CHALLENGE: In the material below, please retype the lines from the very first through the one with "COL=sc.collection", exactly and without pictures.

MATERIAL PROVIDED:
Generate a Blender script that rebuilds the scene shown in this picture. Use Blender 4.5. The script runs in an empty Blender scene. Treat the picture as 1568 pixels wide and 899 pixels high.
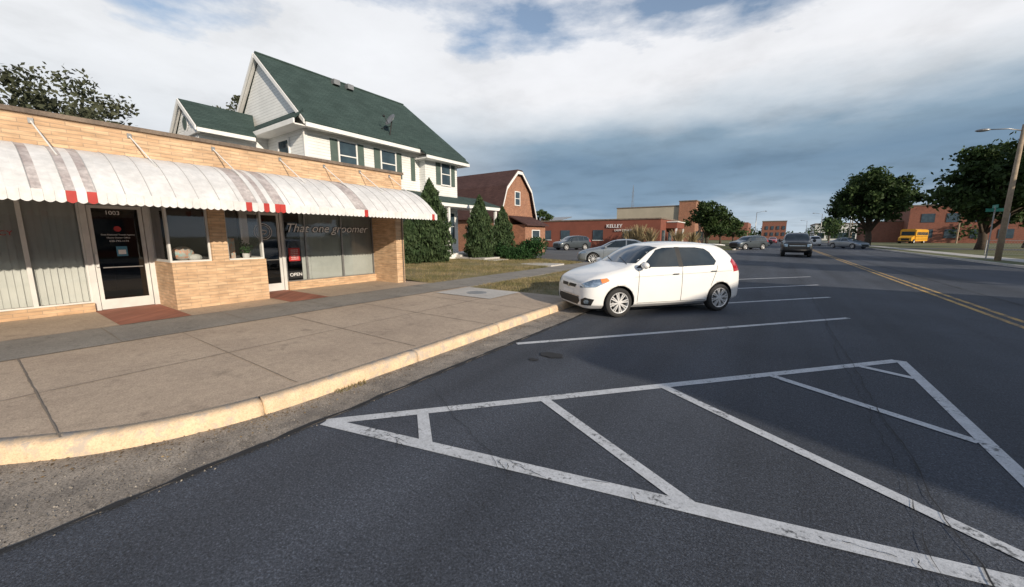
import bpy, bmesh, math, random
import numpy as np
from mathutils import Vector, Matrix
from mathutils.bvhtree import BVHTree
R=math.radians
random.seed(7); rng=np.random.default_rng(7)
sc=bpy.context.scene
COL=sc.collection

# ------------------------------------------------------------------ node helpers
def newmat(name):
    m=bpy.data.materials.new(name); m.use_nodes=True
    nt=m.node_tree; b=nt.nodes['Principled BSDF']
    return m,nt,b
def nd(nt,t,**k):
    n=nt.nodes.new(t)
    for a,v in k.items(): setattr(n,a,v)
    return n
def lk(nt,a,b): nt.links.new(a,b)
def ramp(nt,fac,stops):
    r=nd(nt,'ShaderNodeValToRGB')
    e=r.color_ramp.elements
    while len(e)<len(stops): e.new(.5)
    for i,(p,c) in enumerate(stops):
        e[i].position=p; e[i].color=(c[0],c[1],c[2],1) if not isinstance(c,(int,float)) else (c,c,c,1)
    lk(nt,fac,r.inputs[0]); return r.outputs[0]
def mix(nt,fac,a,b,mode='MIX'):
    n=nd(nt,'ShaderNodeMix',data_type='RGBA',blend_type=mode)
    for s,v in ((n.inputs[0],fac),(n.inputs[6],a),(n.inputs[7],b)):
        if isinstance(v,bpy.types.NodeSocket): lk(nt,v,s)
        elif isinstance(v,(int,float)): s.default_value=v if s==n.inputs[0] else (v,v,v,1)
        else: s.default_value=(v[0],v[1],v[2],1)
    return n.outputs[2]
def math_(nt,op,a,b=None,clamp=False):
    n=nd(nt,'ShaderNodeMath',operation=op); n.use_clamp=clamp
    for i,v in enumerate((a,b)):
        if v is None: continue
        if isinstance(v,bpy.types.NodeSocket): lk(nt,v,n.inputs[i])
        else: n.inputs[i].default_value=v
    return n.outputs[0]
def maprange(nt,v,a,b,c,d):
    n=nd(nt,'ShaderNodeMapRange'); lk(nt,v,n.inputs[0])
    for i,q in enumerate((a,b,c,d)): n.inputs[i+1].default_value=q
    return n.outputs[0]
def noise(nt,vec,scale,detail=4,rough=.55):
    n=nd(nt,'ShaderNodeTexNoise'); n.inputs['Scale'].default_value=scale
    n.inputs['Detail'].default_value=detail; n.inputs['Roughness'].default_value=rough
    if vec is not None: lk(nt,vec,n.inputs['Vector'])
    return n.outputs['Fac']
def bump(nt,b,h,strength,dist=.01):
    n=nd(nt,'ShaderNodeBump'); n.inputs['Strength'].default_value=strength; n.inputs['Distance'].default_value=dist
    lk(nt,h,n.inputs['Height']); lk(nt,n.outputs[0],b.inputs['Normal'])
def objc(nt): return nd(nt,'ShaderNodeTexCoord').outputs['Object']
def pm(name,c1,c2=None,scale=3,rough=.6,bmp=0,bscale=60,metal=0,coat=0,fine=0.0):
    m,nt,b=newmat(name)
    if c2 is None: c2=tuple(v*.82 for v in c1)
    v=objc(nt)
    f=ramp(nt,noise(nt,v,scale,6,.6),[(.35,0),(.65,1)])
    c=mix(nt,f,c1,c2)
    if fine>0:
        g=ramp(nt,noise(nt,v,bscale,3,.7),[(.3,1-fine),(.7,1+fine*.6)])
        c=mix(nt,1.0,c,g,'MULTIPLY')
    lk(nt,c,b.inputs['Base Color'])
    b.inputs['Roughness'].default_value=rough; b.inputs['Metallic'].default_value=metal
    b.inputs['Coat Weight'].default_value=coat; b.inputs['Coat Roughness'].default_value=.05
    if bmp: bump(nt,b,noise(nt,v,bscale,4,.6),bmp)
    return m

def asphalt_mat():
    m,nt,b=newmat('asphalt'); v=objc(nt)
    big=ramp(nt,noise(nt,v,.35,5,.6),[(.3,(.037,.044,.058)),(.7,(.060,.069,.088))])
    mp=nd(nt,'ShaderNodeMapping'); lk(nt,v,mp.inputs[0]); mp.inputs['Scale'].default_value=(1.6,.09,1)
    lane=ramp(nt,noise(nt,mp.outputs[0],.8,3,.5),[(.35,.82),(.65,1.25)])
    c=mix(nt,1,big,lane,'MULTIPLY')
    fine=ramp(nt,noise(nt,v,75,3,.85),[(.3,.25),(.45,.75),(.55,1.15),(.66,2.1),(.78,4.2)])
    c=mix(nt,1,c,fine,'MULTIPLY')
    mid=ramp(nt,noise(nt,v,22,4,.8),[(.3,.72),(.5,1.0),(.7,1.32)])
    c=mix(nt,1,c,mid,'MULTIPLY')
    st=ramp(nt,noise(nt,v,1.7,6,.65),[(.64,1),(.72,.6)])
    c=mix(nt,1,c,st,'MULTIPLY')
    lk(nt,c,b.inputs['Base Color']); b.inputs['Roughness'].default_value=.78
    b.inputs['Specular IOR Level'].default_value=.4
    h=math_(nt,'ADD',noise(nt,v,110,3,.75),math_(nt,'MULTIPLY',noise(nt,v,45,3,.7),.8))
    bump(nt,b,h,.9,.008); return m
def lot_mat():
    return pm('lot_asphalt',(.095,.10,.108),(.07,.074,.082),.6,.9,.4,60,fine=.4)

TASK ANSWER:
Generate a Blender script that rebuilds the scene shown in this picture. Use Blender 4.5. The script runs in an empty Blender scene. Treat the picture as 1568 pixels wide and 899 pixels high.
import bpy, bmesh, math, random
import numpy as np
from mathutils import Vector, Matrix
from mathutils.bvhtree import BVHTree
R=math.radians
random.seed(7); rng=np.random.default_rng(7)
sc=bpy.context.scene
COL=sc.collection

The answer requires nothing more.